--- START Material provided ---

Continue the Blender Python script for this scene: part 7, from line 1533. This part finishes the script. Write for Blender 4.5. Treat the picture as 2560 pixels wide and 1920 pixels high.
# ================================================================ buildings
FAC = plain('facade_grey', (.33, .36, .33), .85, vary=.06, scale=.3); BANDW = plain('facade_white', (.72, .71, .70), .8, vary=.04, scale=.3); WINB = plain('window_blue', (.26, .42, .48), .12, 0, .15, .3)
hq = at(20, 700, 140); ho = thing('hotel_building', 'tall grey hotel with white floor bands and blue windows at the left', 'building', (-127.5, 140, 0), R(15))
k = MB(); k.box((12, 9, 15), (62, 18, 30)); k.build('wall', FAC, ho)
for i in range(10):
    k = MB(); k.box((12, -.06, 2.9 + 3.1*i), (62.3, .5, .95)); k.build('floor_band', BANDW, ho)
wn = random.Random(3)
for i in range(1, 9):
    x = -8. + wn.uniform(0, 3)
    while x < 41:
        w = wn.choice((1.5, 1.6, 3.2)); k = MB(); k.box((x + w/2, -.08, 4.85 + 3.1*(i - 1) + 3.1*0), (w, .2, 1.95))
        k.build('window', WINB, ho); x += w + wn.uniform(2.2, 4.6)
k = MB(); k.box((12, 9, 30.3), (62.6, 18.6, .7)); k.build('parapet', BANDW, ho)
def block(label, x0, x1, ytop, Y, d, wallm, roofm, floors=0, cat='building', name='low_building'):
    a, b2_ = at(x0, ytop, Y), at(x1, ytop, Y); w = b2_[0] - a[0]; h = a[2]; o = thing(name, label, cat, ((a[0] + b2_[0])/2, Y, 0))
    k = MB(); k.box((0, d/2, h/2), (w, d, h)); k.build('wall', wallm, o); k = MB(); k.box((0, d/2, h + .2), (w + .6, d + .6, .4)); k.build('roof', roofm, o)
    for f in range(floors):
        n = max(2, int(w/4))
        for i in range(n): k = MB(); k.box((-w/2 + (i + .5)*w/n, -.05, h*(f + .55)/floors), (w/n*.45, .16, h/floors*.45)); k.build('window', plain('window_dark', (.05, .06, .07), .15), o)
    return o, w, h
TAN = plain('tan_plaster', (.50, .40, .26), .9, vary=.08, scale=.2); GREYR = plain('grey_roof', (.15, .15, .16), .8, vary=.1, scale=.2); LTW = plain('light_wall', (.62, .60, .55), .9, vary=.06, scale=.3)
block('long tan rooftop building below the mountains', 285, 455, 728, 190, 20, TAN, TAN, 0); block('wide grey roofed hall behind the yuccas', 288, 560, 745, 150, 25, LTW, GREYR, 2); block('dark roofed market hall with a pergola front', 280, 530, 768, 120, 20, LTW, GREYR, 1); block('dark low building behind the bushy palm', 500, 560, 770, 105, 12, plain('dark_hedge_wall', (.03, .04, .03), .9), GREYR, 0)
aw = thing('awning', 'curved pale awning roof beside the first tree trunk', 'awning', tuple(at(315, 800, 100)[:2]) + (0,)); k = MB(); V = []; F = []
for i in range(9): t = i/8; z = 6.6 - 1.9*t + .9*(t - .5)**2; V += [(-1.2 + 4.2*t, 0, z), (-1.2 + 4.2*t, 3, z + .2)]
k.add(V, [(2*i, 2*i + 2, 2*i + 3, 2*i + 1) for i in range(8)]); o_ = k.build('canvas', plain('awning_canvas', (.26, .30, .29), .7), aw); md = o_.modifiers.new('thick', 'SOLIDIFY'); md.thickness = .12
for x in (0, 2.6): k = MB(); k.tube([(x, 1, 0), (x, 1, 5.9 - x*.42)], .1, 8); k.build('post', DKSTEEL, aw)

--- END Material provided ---

- Given exercise
All of the data must be returned exactly.

- Final result
Continue the Blender Python script for this scene: part 7, from line 1533. This part finishes the script. Write for Blender 4.5. Treat the picture as 2560 pixels wide and 1920 pixels high.
# ================================================================ buildings
FAC = plain('facade_grey', (.33, .36, .33), .85, vary=.06, scale=.3); BANDW = plain('facade_white', (.72, .71, .70), .8, vary=.04, scale=.3); WINB = plain('window_blue', (.26, .42, .48), .12, 0, .15, .3)
hq = at(20, 700, 140); ho = thing('hotel_building', 'tall grey hotel with white floor bands and blue windows at the left', 'building', (-127.5, 140, 0), R(15))
k = MB(); k.box((12, 9, 15), (62, 18, 30)); k.build('wall', FAC, ho)
for i in range(10):
    k = MB(); k.box((12, -.06, 2.9 + 3.1*i), (62.3, .5, .95)); k.build('floor_band', BANDW, ho)
wn = random.Random(3)
for i in range(1, 9):
    x = -8. + wn.uniform(0, 3)
    while x < 41:
        w = wn.choice((1.5, 1.6, 3.2)); k = MB(); k.box((x + w/2, -.08, 4.85 + 3.1*(i - 1) + 3.1*0), (w, .2, 1.95))
        k.build('window', WINB, ho); x += w + wn.uniform(2.2, 4.6)
k = MB(); k.box((12, 9, 30.3), (62.6, 18.6, .7)); k.build('parapet', BANDW, ho)
def block(label, x0, x1, ytop, Y, d, wallm, roofm, floors=0, cat='building', name='low_building'):
    a, b2_ = at(x0, ytop, Y), at(x1, ytop, Y); w = b2_[0] - a[0]; h = a[2]; o = thing(name, label, cat, ((a[0] + b2_[0])/2, Y, 0))
    k = MB(); k.box((0, d/2, h/2), (w, d, h)); k.build('wall', wallm, o); k = MB(); k.box((0, d/2, h + .2), (w + .6, d + .6, .4)); k.build('roof', roofm, o)
    for f in range(floors):
        n = max(2, int(w/4))
        for i in range(n): k = MB(); k.box((-w/2 + (i + .5)*w/n, -.05, h*(f + .55)/floors), (w/n*.45, .16, h/floors*.45)); k.build('window', plain('window_dark', (.05, .06, .07), .15), o)
    return o, w, h
TAN = plain('tan_plaster', (.50, .40, .26), .9, vary=.08, scale=.2); GREYR = plain('grey_roof', (.15, .15, .16), .8, vary=.1, scale=.2); LTW = plain('light_wall', (.62, .60, .55), .9, vary=.06, scale=.3)
block('long tan rooftop building below the mountains', 285, 455, 728, 190, 20, TAN, TAN, 0); block('wide grey roofed hall behind the yuccas', 288, 560, 745, 150, 25, LTW, GREYR, 2); block('dark roofed market hall with a pergola front', 280, 530, 768, 120, 20, LTW, GREYR, 1); block('dark low building behind the bushy palm', 500, 560, 770, 105, 12, plain('dark_hedge_wall', (.03, .04, .03), .9), GREYR, 0)
aw = thing('awning', 'curved pale awning roof beside the first tree trunk', 'awning', tuple(at(315, 800, 100)[:2]) + (0,)); k = MB(); V = []; F = []
for i in range(9): t = i/8; z = 6.6 - 1.9*t + .9*(t - .5)**2; V += [(-1.2 + 4.2*t, 0, z), (-1.2 + 4.2*t, 3, z + .2)]
k.add(V, [(2*i, 2*i + 2, 2*i + 3, 2*i + 1) for i in range(8)]); o_ = k.build('canvas', plain('awning_canvas', (.26, .30, .29), .7), aw); md = o_.modifiers.new('thick', 'SOLIDIFY'); md.thickness = .12
for x in (0, 2.6): k = MB(); k.tube([(x, 1, 0), (x, 1, 5.9 - x*.42)], .1, 8); k.build('post', DKSTEEL, aw)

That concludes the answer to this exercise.